BookNook Insights

Measurement Isn't Just About Length!

A diverse group of students gathered around a table, engrossed in a measurement activity. They are holding measuring tapes, rulers, and other measurement tools, while exploring a book that lies open in the center. The excitement and curiosity on their faces reflect their engagement in the integrated learning experience.

Teaching Measurement, Even in Reading Class

By incorporating measurement activities into reading lessons, educators can provide students with a hands-on and practical approach to understanding measurement concepts while enhancing their reading comprehension skills.

Early in my teaching career, I faced a new challenge: leading a self-contained classroom. As a literacy specialist with a math-savvy background, thanks to my father (a college math professor), I thought I was up for the challenge. However, I soon discovered that excelling in math and teaching it were worlds apart. My solution was to creatively blend math into my literacy lessons, a strategy that not only worked but also led to my students' success that year. 

Integration is powerful. Lesson learned!

The Importance of Content Integration to Create Relevance 

Integrating content across subject areas is a powerful strategy that creates relevance by bridging concepts and skills from various disciplines and can provide students with a holistic understanding of how knowledge is interconnected in the real world.

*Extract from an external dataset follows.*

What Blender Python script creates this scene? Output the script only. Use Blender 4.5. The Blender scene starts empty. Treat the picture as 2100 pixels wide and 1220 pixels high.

1. Content integration helps students see the bigger picture by demonstrating how skills and concepts learned in one subject area can be applied in different contexts. When students encounter measurement activities in their reading class, they can begin to see how measurement is not confined to mathematics alone but is essential in areas such as science, social studies, and everyday life.

2. Creating relevance across content areas enhances student engagement and motivation. When students can make connections between what they are learning in reading and other subjects, they are more likely to see the value and applicability of the knowledge they acquire. This interdisciplinary approach fosters a deeper understanding of concepts, as students can draw on their prior knowledge and transfer skills across disciplines.

3. Furthermore, content integration and relevance promote critical thinking skills. When students are exposed to measurement activities in the reading class, they are encouraged to analyze, interpret, and apply their knowledge in new and meaningful ways. They develop a broader perspective, becoming more adept at problem-solving and making connections between different pieces of information.

4. Incorporating measurement activities into the reading class also prepares students for the complexities of the real world. Many professions and everyday situations require the ability to understand and apply measurement concepts. By integrating measurement into different subject areas, educators are equipping students with practical skills that can be utilized in future academic endeavors and careers.

By teaching measurement in a contextually rich and integrated manner, educators are equipping students with the skills they need to navigate the complexities of the modern world. So, let's embrace content integration and create relevance across content areas, making class time more meaningful and impactful for our students.


Fun Examples of Content Integration

  1. Making Stone Soup

    The popular folktale "Stone Soup" provides an excellent opportunity to introduce measurement in the reading class. As students read the story, teachers can discuss the ingredients and quantities mentioned. They can ask questions like, "How much water did they add?" or "What is the weight of the vegetables?" This encourages students to visualize and estimate measurements, fostering their understanding of measurement units such as cups, liters, or pounds. Better yet, make some stone soup together in class!
  2. Learning about Setting with Time and Calendar Measurement

    When teaching students about the concept of setting in literature, time measurement can play a significant role. Teachers can introduce calendars and engage students in discussions about how time is measured, days, weeks, months, and seasons. By analyzing different books or stories, students can explore how time impacts the plot, character development, and mood within a narrative. They can even create their own timelines to better understand the passage of time in their own story.
  3. Informational Text Discussions about Measurement

    Using informational texts that focus on measurement-related topics, educators can spark meaningful discussions in the reading class. For instance, articles about climate change may involve discussions on rising sea levels, temperature changes, and carbon dioxide measurements. This not only enhances reading comprehension but also helps students grasp the real-life implications of measurement in scientific contexts. Students can be encouraged to analyze data, charts, and graphs within the texts, fostering critical thinking skills.

Integrating measurement activities into the reading class not only makes learning more engaging but also helps students develop a practical understanding of measurement concepts.  So, the next time you're teaching reading, don't forget that measurement isn't just about length – it's a versatile skill that can be seamlessly integrated into the broader curriculum, enriching students' learning experiences across multiple subjects.